Doch wie kommt es, dass das Konzept in den Niederlanden bestens funktioniert, aber in den USA und Deutschland schon früh abgesetzt wurde? Die Produktion verschlang hierzulande einen zweistelligen Millionenbetrag und wurde Opfer seiner eigenen Fehler, etwa als den Reality-Teilnehmern heimlich Anweisungen gegeben wurden, obwohl die Sendung als authentisches Reality-Format angekündigt wurde, in der die Kandidaten ihre Gesellschaft völlig nach ihren eigenen Wünschen gestalten sollen. Weitere Eskapaden folgten, etwa als Tierschützer aufschrien, als die Pioniere den Futtertrog der Kühe nicht schlossen, sich der Paarhufer überfraß und schließlich zur medizinischen Behandlung gebracht werden musste. Ein weiteres Eigentor schoss sich die Produktion, als der umstrittene Kandidat Candy nach Beschimpfungen gegenüber anderen Kandidaten in die Sendung zurückgeholt wurde, nur um kurze Zeit später wieder wegen Cannabis-Besitzes aus dem Areal zu fliegen.

In Deutschland funktionierte der Dialog zwischen Produktion und Fans schon früh nicht. So wurde beispielsweise stets bemängelt, die Episoden seien nicht aktuell genug, woran sich wenig änderte. In den Niederlanden suchte Talpa schnell die Kommunikation mit den Zuschauern, die auch dort über eine zu geringe Aktualität klagten, sodass die Produktion sich nach rund fünf Wochen auf Sendung dazu entschloss, den Verzug zwischen den Geschehnissen auf dem Gelände und den Tageszusammenfassungen zu verringern.

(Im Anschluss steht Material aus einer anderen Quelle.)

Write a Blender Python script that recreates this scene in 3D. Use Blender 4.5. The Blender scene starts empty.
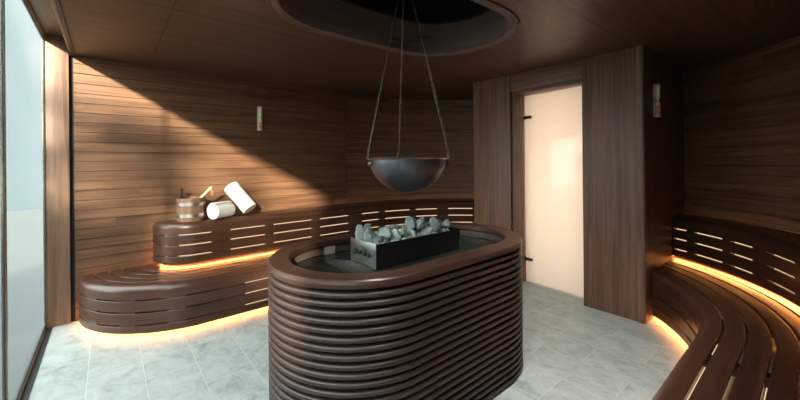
import bpy, bmesh, math, random
from mathutils import Matrix, Vector, Euler
from mathutils import noise as mnoise
random.seed(7)
S = bpy.context.scene
C = S.collection
PI = math.pi

# ------------------------------------------------------------------ camera
cam_d = bpy.data.cameras.new('camera')
cam = bpy.data.objects.new('camera', cam_d)
C.objects.link(cam)
TH = math.atan(292 / 350)
cam_d.sensor_width = 36
cam_d.lens = 350 / 800 * 36
cam_d.shift_y = -37.8 / 800
cam_d.clip_start = 0.02
cam.matrix_world = (Matrix.Translation((0, 0, 1.35)) @ Matrix.Rotation(-TH, 4, 'Z')
                    @ Matrix.Rotation(PI / 2, 4, 'X') @ Matrix.Rotation(-0.009, 4, 'Z'))
S.camera = cam

# ------------------------------------------------------------------ view, sky, sun
S.view_settings.view_transform = 'Standard'
S.view_settings.look = 'None'
S.view_settings.gamma = 1
S.view_settings.use_curve_mapping = False
S.view_settings.exposure = 0.75
S.cycles.use_denoising = True
S.cycles.max_bounces = 10
S.cycles.diffuse_bounces = 6
S.cycles.transparent_max_bounces = 12
S.cycles.caustics_reflective = False
S.cycles.caustics_refractive = False

FILL_W = 71.0          # two added fill lamps, out of view, that brighten the floor
SUN = Vector((1.0, 1.8, -0.58)).normalized()       # the way the sunlight travels
w = bpy.data.worlds.new('sky')
S.world = w
w.use_nodes = True
nt = w.node_tree
nt.nodes.clear()
out = nt.nodes.new('ShaderNodeOutputWorld')
bg = nt.nodes.new('ShaderNodeBackground')
tc = nt.nodes.new('ShaderNodeTexCoord')
dot = nt.nodes.new('ShaderNodeVectorMath'); dot.operation = 'DOT_PRODUCT'
dot.inputs[1].default_value = Vector((-0.75, -0.25, 0.6)).normalized()
mr = nt.nodes.new('ShaderNodeMapRange')
mr.inputs['From Min'].default_value = 0.1
mr.inputs['From Max'].default_value = 1.0
mr.interpolation_type = 'SMOOTHSTEP'
mixc = nt.nodes.new('ShaderNodeMix'); mixc.data_type = 'RGBA'
mixc.inputs['A'].default_value = (0.30, 0.385, 0.405, 1)     # pale haze away from the sun
mixc.inputs['B'].default_value = (5.6, 5.9, 5.8, 1)         # bright cloud on the sun's side
nt.links.new(tc.outputs['Generated'], dot.inputs[0])
nt.links.new(dot.outputs['Value'], mr.inputs['Value'])
nt.links.new(mr.outputs['Result'], mixc.inputs['Factor'])
nt.links.new(mixc.outputs['Result'], bg.inputs['Color'])
bg.inputs['Strength'].default_value = 1.0
nt.links.new(bg.outputs[0], out.inputs[0])

sl = bpy.data.lights.new('sun', 'SUN')
sl.energy = 16.0
sl.angle = math.radians(2.4)
sl.color = (1.0, 0.86, 0.66)
so = bpy.data.objects.new('sun', sl)
C.objects.link(so)
so.rotation_euler = SUN.to_track_quat('-Z', 'Y').to_euler()
so.location = (-6, -6, 6)

pl = bpy.data.lights.new('window_portal', 'AREA')
pl.shape = 'RECTANGLE'; pl.size = 4.7; pl.size_y = 2.4
pl.cycles.is_portal = True
po = bpy.data.objects.new('window_portal', pl)
C.objects.link(po)
po.location = (-0.425, 1.8, 1.2)
po.rotation_euler = Vector((1, 0, 0)).to_track_quat('-Z', 'Y').to_euler()

# ------------------------------------------------------------------ helpers
def tag(o, label=None, cat=None, group=None, kind=None):
    if label: o['label'] = label
    if cat: o['category'] = cat
    if group: o['group'] = group
    if kind: o['kind'] = kind
    return o


def thing(name, loc, label, cat, group=None, rz=0):
    o = bpy.data.objects.new(name, None)
    o.empty_display_size = 0.1
    C.objects.link(o)
    o.location = loc
    o.rotation_euler = (0, 0, rz)
    return tag(o, label, cat, group)


def link(name, me, mat, parent=None, loc=None):
    o = bpy.data.objects.new(name, me)
    C.objects.link(o)
    if mat and not me.materials: me.materials.append(mat)
    if parent:
        o.parent = parent
        if loc is None:          # world-space mesh under a moved parent
            o.location = (0, 0, 0) if parent.parent else -Vector(parent.location)
    if loc is not None: o.location = loc
    return o


def mesh(name, V, Fc, UV=None, sharp=35, smooth=True):
    me = bpy.data.meshes.new(name)
    me.from_pydata(V, [], Fc)
    if UV:
        l = me.uv_layers.new(name='UVMap')
        i = 0
        for f in UV:
            for uv in f:
                l.data[i].uv = uv
                i += 1
    bm = bmesh.new(); bm.from_mesh(me)
    bmesh.ops.recalc_face_normals(bm, faces=bm.faces)
    bm.to_mesh(me); bm.free()
    if smooth:
        me.shade_smooth()
        me.set_sharp_from_angle(angle=math.radians(sharp))
    me.validate()
    return me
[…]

In Deutschland fehlte die Bindung zu und die Absprache mit den Fans. Beide Aspekte sind für Sendungen wie «Newtopia» essenziell, insbesondere wenn die Zuschauer die Sendung täglich verfolgen sollen.

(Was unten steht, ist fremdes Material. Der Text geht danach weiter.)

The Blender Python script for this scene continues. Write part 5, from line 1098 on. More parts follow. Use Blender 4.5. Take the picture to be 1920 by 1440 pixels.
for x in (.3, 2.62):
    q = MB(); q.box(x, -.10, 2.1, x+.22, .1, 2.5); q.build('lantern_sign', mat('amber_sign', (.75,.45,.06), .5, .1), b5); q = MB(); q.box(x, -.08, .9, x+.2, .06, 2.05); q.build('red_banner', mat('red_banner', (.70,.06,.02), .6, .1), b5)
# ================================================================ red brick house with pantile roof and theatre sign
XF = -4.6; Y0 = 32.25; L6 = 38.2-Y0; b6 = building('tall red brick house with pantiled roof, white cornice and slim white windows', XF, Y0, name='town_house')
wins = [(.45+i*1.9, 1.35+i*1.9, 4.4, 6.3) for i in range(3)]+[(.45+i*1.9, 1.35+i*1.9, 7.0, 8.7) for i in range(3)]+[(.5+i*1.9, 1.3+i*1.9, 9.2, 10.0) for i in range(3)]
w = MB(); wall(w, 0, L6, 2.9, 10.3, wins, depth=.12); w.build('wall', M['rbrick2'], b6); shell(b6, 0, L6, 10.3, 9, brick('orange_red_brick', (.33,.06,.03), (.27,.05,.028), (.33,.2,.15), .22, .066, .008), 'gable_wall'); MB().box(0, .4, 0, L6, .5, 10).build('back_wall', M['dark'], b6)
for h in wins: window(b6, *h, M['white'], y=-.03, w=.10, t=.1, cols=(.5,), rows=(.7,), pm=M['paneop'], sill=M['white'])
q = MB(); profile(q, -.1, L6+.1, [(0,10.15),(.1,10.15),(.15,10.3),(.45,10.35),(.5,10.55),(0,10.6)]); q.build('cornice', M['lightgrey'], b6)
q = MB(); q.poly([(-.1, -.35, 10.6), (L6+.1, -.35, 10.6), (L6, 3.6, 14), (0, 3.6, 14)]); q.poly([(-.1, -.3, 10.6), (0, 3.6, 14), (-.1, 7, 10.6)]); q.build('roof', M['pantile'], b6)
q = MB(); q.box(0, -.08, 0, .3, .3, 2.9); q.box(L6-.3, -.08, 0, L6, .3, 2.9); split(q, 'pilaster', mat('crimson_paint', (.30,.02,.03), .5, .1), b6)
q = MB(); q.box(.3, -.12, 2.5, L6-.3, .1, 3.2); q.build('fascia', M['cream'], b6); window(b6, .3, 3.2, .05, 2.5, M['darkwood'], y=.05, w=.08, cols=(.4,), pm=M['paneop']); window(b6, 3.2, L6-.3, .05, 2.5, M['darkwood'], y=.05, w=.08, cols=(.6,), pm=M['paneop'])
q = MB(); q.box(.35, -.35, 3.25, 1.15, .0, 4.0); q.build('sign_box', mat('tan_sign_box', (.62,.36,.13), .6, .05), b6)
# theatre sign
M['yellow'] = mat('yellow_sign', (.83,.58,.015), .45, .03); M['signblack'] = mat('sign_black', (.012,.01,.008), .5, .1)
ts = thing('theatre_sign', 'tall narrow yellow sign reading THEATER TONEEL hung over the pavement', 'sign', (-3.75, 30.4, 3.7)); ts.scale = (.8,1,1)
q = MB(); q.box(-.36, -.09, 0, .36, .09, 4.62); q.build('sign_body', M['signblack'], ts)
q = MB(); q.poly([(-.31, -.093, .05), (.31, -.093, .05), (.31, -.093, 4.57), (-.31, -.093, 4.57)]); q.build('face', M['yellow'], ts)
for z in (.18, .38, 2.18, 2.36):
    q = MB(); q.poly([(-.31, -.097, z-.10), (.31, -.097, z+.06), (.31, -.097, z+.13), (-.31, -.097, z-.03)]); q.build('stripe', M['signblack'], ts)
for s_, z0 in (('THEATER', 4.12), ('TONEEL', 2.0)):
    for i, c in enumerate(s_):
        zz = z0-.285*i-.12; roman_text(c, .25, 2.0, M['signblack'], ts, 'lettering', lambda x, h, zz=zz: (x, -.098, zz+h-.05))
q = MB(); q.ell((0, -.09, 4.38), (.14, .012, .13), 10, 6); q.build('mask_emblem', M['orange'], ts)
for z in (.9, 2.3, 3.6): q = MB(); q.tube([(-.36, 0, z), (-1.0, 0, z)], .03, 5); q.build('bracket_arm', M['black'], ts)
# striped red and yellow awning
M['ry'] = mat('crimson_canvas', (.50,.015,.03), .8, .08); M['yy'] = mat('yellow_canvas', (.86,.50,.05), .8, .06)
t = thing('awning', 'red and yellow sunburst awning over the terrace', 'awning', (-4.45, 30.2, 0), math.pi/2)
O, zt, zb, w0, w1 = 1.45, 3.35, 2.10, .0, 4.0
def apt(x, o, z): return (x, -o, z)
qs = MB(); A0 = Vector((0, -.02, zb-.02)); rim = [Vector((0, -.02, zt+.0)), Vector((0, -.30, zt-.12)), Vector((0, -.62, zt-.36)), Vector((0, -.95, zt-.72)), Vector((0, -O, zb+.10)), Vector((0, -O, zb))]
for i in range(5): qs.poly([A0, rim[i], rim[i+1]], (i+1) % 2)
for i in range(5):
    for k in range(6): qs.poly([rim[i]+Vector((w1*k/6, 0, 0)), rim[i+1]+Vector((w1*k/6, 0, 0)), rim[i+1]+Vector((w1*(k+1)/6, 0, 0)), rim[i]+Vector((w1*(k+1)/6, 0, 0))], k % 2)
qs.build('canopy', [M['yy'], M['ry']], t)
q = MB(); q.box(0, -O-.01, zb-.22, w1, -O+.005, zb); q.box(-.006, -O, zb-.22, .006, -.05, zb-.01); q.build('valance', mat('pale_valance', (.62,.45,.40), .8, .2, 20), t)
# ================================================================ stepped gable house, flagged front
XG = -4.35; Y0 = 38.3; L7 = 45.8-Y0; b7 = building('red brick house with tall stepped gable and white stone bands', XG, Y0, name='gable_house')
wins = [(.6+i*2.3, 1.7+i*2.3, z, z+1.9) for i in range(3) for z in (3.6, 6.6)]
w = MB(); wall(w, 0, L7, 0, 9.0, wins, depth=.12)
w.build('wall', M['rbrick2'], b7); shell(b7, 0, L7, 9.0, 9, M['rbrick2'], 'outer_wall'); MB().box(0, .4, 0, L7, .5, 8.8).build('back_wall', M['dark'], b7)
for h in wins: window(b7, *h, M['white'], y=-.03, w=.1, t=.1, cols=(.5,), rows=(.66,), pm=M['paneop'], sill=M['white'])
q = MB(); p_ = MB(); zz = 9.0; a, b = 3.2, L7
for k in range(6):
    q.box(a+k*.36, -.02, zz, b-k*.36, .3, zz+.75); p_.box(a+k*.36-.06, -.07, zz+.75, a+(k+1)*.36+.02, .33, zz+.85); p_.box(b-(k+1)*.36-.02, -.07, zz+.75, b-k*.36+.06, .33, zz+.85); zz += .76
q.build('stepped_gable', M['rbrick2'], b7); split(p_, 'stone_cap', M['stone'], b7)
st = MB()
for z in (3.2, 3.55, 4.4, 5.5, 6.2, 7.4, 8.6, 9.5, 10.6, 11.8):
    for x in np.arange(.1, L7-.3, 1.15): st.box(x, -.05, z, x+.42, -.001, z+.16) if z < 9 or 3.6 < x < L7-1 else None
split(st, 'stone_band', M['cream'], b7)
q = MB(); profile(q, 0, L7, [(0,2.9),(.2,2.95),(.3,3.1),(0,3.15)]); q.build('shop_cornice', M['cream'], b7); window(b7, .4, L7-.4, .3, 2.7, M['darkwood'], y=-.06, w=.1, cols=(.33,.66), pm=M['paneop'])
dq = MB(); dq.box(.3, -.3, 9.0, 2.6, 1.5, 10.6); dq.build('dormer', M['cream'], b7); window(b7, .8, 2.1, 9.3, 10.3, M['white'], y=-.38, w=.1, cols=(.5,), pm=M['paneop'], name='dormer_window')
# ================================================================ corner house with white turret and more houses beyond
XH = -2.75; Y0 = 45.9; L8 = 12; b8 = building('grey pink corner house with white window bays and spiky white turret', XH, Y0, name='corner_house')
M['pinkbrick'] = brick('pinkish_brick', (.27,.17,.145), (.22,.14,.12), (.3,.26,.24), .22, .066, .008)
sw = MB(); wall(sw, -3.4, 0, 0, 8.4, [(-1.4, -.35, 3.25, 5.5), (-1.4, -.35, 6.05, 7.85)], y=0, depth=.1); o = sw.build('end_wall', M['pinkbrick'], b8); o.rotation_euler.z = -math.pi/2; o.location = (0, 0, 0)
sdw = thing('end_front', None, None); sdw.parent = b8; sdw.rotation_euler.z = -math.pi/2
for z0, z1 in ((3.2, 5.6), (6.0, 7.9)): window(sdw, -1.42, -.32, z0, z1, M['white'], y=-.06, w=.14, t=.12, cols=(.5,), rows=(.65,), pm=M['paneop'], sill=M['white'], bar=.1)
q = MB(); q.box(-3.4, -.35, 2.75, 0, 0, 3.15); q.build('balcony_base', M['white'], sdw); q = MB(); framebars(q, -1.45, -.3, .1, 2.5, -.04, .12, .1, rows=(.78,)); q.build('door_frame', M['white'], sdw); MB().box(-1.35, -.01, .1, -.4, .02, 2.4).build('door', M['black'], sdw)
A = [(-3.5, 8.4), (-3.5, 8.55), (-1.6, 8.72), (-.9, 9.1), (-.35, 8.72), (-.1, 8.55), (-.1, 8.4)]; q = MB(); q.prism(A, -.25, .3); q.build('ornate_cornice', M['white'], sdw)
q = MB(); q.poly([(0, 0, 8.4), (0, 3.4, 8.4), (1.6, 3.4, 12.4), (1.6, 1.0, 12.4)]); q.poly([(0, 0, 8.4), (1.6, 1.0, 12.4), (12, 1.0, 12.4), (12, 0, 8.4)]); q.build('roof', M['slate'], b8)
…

Natürlich unterliegt der Erfolg eines Reality-Formats immer auch maßgeblich der Zusammensetzung seiner Teilnehmer. In Deutschland handelten die Kandidaten nicht im Sinne der Produktion, sodass sich eine Talpa-Mitarbeiterin zum Einschreiten gezwungen sah. In Formaten wie «Big Brother» und «Ich bin ein Star – holt mich hier raus!» versucht die Produktion stets die Kontrolle über die Kandidaten und die Geschehnisse in der Sendung aufrechtzuerhalten. Deutsche Reality-Produktionen haben es über die Jahre gelernt, Einfluss zu nehmen, wenn es nicht nach den Vorstellungen der Macher läuft. Diese Konvention und der resultierende Fehltritte einer Mitarbeiterin wurden «Newtopia» zum Verhängnis, das ahnte auch der Schöpfer des Formats.

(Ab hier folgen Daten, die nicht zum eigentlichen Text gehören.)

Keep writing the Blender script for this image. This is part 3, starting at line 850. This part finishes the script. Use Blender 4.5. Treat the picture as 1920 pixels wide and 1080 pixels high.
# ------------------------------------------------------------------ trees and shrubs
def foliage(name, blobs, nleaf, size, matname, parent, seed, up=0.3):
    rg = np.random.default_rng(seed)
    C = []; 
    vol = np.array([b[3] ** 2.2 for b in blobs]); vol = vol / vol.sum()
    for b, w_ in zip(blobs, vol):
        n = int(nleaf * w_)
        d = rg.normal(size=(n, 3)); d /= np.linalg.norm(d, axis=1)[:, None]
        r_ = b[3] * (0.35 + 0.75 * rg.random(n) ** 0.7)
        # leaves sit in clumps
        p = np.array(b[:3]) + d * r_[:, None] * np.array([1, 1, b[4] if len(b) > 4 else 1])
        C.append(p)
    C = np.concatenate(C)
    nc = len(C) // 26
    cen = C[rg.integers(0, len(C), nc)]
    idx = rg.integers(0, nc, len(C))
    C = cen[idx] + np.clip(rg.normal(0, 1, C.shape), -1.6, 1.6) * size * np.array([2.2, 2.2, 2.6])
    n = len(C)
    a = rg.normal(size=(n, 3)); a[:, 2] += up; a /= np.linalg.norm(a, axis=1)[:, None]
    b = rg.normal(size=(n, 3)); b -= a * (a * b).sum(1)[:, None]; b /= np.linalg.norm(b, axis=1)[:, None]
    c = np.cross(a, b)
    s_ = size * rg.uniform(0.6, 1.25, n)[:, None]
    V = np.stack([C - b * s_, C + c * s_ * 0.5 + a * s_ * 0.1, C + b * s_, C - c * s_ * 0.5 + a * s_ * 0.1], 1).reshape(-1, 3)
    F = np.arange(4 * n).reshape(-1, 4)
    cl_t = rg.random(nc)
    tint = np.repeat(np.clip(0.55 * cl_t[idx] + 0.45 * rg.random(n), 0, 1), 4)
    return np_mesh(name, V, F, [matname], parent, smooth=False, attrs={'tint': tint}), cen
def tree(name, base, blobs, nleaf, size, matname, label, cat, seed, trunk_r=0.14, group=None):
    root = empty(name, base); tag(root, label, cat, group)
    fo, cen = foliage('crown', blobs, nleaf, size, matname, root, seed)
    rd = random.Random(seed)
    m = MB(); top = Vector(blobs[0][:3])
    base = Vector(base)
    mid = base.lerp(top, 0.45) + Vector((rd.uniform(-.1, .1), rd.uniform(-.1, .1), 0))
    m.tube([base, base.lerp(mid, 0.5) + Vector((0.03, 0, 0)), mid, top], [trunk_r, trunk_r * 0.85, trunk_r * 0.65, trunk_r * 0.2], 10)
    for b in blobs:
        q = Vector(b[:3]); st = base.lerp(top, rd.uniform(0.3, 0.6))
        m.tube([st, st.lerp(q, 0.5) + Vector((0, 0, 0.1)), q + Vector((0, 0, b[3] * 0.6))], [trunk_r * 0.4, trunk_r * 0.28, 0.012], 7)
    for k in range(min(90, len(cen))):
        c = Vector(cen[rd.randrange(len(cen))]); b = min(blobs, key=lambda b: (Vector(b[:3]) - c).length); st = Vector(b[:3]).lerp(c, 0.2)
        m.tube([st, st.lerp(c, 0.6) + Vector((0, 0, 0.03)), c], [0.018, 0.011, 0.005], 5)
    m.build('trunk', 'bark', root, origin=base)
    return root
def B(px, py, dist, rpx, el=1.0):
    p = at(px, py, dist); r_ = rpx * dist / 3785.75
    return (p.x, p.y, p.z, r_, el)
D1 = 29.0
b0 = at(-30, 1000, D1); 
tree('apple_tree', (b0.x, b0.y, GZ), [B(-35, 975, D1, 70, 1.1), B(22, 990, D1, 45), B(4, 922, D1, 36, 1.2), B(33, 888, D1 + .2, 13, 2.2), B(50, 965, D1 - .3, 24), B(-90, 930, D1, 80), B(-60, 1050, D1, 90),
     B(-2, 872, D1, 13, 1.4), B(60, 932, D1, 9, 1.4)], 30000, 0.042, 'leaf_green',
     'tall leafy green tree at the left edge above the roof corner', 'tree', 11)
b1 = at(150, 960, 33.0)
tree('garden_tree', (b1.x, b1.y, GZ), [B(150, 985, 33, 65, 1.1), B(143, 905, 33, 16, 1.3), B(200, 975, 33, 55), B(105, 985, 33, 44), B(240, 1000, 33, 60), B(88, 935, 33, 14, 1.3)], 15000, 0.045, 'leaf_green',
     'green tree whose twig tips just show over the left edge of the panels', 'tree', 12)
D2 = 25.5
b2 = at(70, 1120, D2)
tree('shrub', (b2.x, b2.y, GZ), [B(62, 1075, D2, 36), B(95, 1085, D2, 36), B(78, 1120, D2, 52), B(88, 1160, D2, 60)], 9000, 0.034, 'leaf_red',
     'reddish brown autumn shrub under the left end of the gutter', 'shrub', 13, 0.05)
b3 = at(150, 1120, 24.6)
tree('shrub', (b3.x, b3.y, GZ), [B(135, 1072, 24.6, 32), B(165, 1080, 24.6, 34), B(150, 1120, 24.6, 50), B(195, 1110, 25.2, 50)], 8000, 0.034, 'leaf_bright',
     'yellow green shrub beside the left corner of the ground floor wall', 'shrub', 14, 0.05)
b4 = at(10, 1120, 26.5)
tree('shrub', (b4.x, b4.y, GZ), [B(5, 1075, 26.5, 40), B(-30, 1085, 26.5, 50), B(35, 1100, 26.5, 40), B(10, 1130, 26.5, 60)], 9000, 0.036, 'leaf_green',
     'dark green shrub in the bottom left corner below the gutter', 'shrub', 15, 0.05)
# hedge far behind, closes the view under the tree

John de Mol gab nämlich bei der Kreation des Formats explizit vor, dass man den Teilnehmern freie Hand lassen solle. Nur wenn man diese Regel nicht bricht ist das Format glaubwürdig und nur wenn die Gruppendynamik stimmt und die Teilnehmer dadurch sehenswerte Erfolge und Misserfolge bei der Gründung und Gestaltung einer neuen Gesellschaft haben, ist die Sendung interessant. Beides schlug im Falle von «Newtopia» fehl.